Tuesday, September 14, 2010

Still More Old Art




This one's REALLY old. It's the very first one I did in this style or format or whatever you'd call it. Everything else I've done since then, I consider to be an evolved form of this.

When I started grad school as a painting major, I didn't know what I wanted to do. I pretty much wasted most of the first year, trying this and that different way of painting but sticking with nothing, in the search for my 'true style'. It was a dismal and panic-filled time.

I was near the end of my rope when, very fortunately, I found a studio space to share -- with one of my professors.

As we only used the back door of the building, in order to get to her workroom my professor had to go through my space, and in so doing she would see all the little odds and ends that kept appearing on my work table -- small found objects and bits of debris that I found interesting and brought in, or simply never bothered to throw out. Some I would absently modify in some way, literally doodling in 3-D.

And finally, she made a suggestion one day that changed my life as an artist. She remarked, perhaps half in jest, that she actually found those trivial objects more interesting than my 'serious' work -- and obviously I found them more congenial -- perhaps I could use them in my paintings somehow?

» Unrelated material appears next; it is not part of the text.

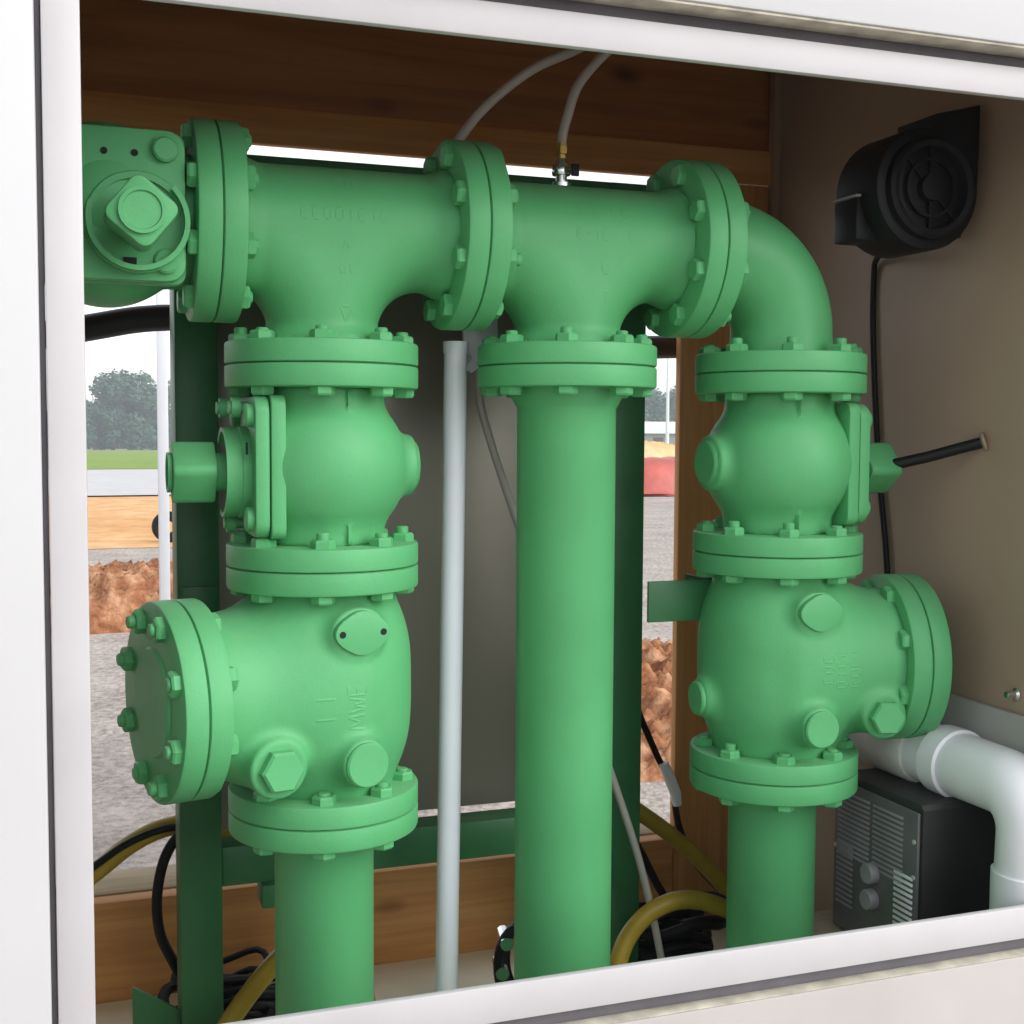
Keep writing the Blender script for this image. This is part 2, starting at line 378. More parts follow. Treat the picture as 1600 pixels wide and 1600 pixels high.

I took to it like a duck to water. It feels so natural to me now that it's rather surprising that I had to be prompted by someone else; I think what I lacked was the validation that an explicit suggestion from an authoritative source represented. In fact, in hindsight it's clear that I had already taken some tentative steps in this direction, needing mainly to be freed from: #1. the grip of certain fundamental, almost unconscious presumptions about what constituted 'serious' art; and #2. the idea that I was a painter and a painter I would stay, that painting was painting and sculpture was sculpture, and never the twain shall meet. Thank you, Anne-Marie -- for finding a way for me to cross that mental gulf in a surreptitious, non-traumatic way.

Anyway, this is the very first piece I did, explicitly following her suggestion. It incorporates a vertebra (actually two vertebrae, but one fell off -- you can see clearly where it used to be, at the top), as well as plant parts painted in 'faux-trompe-l'oeil', and uses a much looser, freer visual language than before. And at the same time, I stopped thinking of myself as a painter.